The cropland includes 9 million acres of prime farmland.

There are 550,000 acres of cultivated farmland in the Delta, of which 80 percent has been tagged with the prime farmland label given it is the richest soil for producing crops.

State agencies, in case you’re wondering, indicate development is now consuming an average of about 40,000 acres of agricultural land per year.

To give you an inkling of what that means, an average tract housing development of medium density — which is almost all of Manteca — consumes an acre to build five homes.

The 987 single family home permits issued by the City of Manteca for the 12-month period ending June 30, 2024 represents once what was 195 acres of farmland.

California’s Department of Food & Agriculture points out one-sixth of the land urbanized since the Gold Rush, 538,000 acres, has been developed since 1990.

Of this, 28 percent or 152,000 acres of land, were prime, unique or statewide important farmland.
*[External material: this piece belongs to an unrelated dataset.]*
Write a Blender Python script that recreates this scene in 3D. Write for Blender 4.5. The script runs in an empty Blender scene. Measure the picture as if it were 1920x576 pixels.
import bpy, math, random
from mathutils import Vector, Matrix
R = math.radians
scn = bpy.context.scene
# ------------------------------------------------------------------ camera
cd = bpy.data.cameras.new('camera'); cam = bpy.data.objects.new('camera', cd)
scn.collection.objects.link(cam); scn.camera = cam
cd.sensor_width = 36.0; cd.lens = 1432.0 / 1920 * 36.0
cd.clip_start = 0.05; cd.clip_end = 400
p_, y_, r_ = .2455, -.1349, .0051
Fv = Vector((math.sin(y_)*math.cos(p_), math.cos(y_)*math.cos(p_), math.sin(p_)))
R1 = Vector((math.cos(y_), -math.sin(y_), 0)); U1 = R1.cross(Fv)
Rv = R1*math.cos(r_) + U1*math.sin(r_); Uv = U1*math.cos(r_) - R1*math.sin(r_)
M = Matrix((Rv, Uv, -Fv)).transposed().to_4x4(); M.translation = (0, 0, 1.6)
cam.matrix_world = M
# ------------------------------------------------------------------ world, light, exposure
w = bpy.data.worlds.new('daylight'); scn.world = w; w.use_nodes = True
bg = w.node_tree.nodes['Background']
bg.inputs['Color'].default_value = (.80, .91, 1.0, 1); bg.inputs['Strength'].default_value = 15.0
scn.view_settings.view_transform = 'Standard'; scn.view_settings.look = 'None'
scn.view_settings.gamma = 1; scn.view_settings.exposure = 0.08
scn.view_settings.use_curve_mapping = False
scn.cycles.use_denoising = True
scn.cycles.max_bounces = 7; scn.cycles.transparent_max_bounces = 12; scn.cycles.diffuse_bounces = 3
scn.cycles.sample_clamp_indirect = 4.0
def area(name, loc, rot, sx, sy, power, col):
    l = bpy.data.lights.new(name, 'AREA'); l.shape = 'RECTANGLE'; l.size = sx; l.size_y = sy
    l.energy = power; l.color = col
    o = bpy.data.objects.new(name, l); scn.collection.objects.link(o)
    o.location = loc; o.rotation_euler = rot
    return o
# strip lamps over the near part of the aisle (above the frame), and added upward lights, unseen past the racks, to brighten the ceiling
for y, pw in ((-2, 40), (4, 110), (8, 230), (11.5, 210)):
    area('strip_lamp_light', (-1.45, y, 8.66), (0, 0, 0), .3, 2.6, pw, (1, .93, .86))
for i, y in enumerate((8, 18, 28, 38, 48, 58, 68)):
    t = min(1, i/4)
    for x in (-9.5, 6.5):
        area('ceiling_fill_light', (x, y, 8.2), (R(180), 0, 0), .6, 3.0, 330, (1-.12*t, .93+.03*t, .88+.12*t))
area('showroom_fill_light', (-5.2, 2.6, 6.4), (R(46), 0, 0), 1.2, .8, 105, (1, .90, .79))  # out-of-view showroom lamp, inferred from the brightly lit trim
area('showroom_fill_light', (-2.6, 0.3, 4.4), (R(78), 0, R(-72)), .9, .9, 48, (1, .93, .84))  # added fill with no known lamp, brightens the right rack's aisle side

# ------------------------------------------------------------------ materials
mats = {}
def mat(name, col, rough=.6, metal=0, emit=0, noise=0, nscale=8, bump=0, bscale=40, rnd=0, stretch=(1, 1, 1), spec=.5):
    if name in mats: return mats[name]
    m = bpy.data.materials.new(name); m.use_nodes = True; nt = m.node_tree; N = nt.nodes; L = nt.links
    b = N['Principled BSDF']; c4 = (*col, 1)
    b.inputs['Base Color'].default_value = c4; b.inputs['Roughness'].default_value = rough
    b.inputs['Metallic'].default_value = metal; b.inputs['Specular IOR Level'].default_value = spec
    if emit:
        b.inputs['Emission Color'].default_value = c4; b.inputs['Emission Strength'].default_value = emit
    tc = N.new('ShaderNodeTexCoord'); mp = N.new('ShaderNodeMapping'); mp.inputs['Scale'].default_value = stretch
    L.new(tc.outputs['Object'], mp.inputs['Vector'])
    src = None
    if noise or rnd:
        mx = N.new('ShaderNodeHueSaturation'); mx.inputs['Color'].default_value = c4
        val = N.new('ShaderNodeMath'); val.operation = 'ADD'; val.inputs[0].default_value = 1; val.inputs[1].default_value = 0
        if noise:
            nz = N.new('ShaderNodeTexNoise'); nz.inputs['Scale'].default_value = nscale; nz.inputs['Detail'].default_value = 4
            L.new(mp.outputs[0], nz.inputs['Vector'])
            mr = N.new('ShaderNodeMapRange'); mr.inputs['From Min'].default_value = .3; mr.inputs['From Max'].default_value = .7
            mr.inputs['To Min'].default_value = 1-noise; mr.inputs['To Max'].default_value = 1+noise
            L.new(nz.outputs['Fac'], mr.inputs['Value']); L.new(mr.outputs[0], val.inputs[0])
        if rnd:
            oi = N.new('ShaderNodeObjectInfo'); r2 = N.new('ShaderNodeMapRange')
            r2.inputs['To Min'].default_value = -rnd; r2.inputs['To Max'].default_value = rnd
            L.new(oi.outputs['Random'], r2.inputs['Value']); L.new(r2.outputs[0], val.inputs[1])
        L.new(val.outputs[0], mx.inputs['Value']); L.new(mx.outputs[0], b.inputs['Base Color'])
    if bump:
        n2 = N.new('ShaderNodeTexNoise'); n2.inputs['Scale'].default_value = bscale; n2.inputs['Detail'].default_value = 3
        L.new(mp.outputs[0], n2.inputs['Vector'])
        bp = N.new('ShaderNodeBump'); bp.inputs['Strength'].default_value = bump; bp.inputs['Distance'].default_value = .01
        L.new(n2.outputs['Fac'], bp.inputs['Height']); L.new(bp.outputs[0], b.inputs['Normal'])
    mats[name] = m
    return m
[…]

In the San Joaquin Valley, which accounts for over half of California’s total agricultural output, more than 60 percent of all land developed was prime, unique or of statewide importance.

There clearly is not just a need to conserve land for environmental reasons but to sustain the ability to feed people.

And this is not just a green issue per se.

The ability of the United States led by California to feed the nation is a national security concern.

If we rely on imports of food as is argued by some to reduce agriculture’s footprint in California so water used to grow crops can be repurposed for urban areas, we run the very real risk of food shortages and higher prices.

Water availability and drought are global issues and not California centric.

And the fact we export food helps bolster the overall American economy.

The misnomer that land conservation of any type is somehow an immoral act by government agencies  is hawked — and parroted — in a vacuum by cultural war zealots.

Protecting land in a reasonable manner is just as important as reasonable climate initiatives.

The devil in the details, of course, is what is reasonable.

Sparring 30 percent of California from development is reasonable.

And, for added emphasis, conservation is not a liberal or conservative thing.

Ronald Reagan was the last California governor to kill a major dam project which was Round Valley on the Eel River.

In that sense, Newsom is channeling Reagan.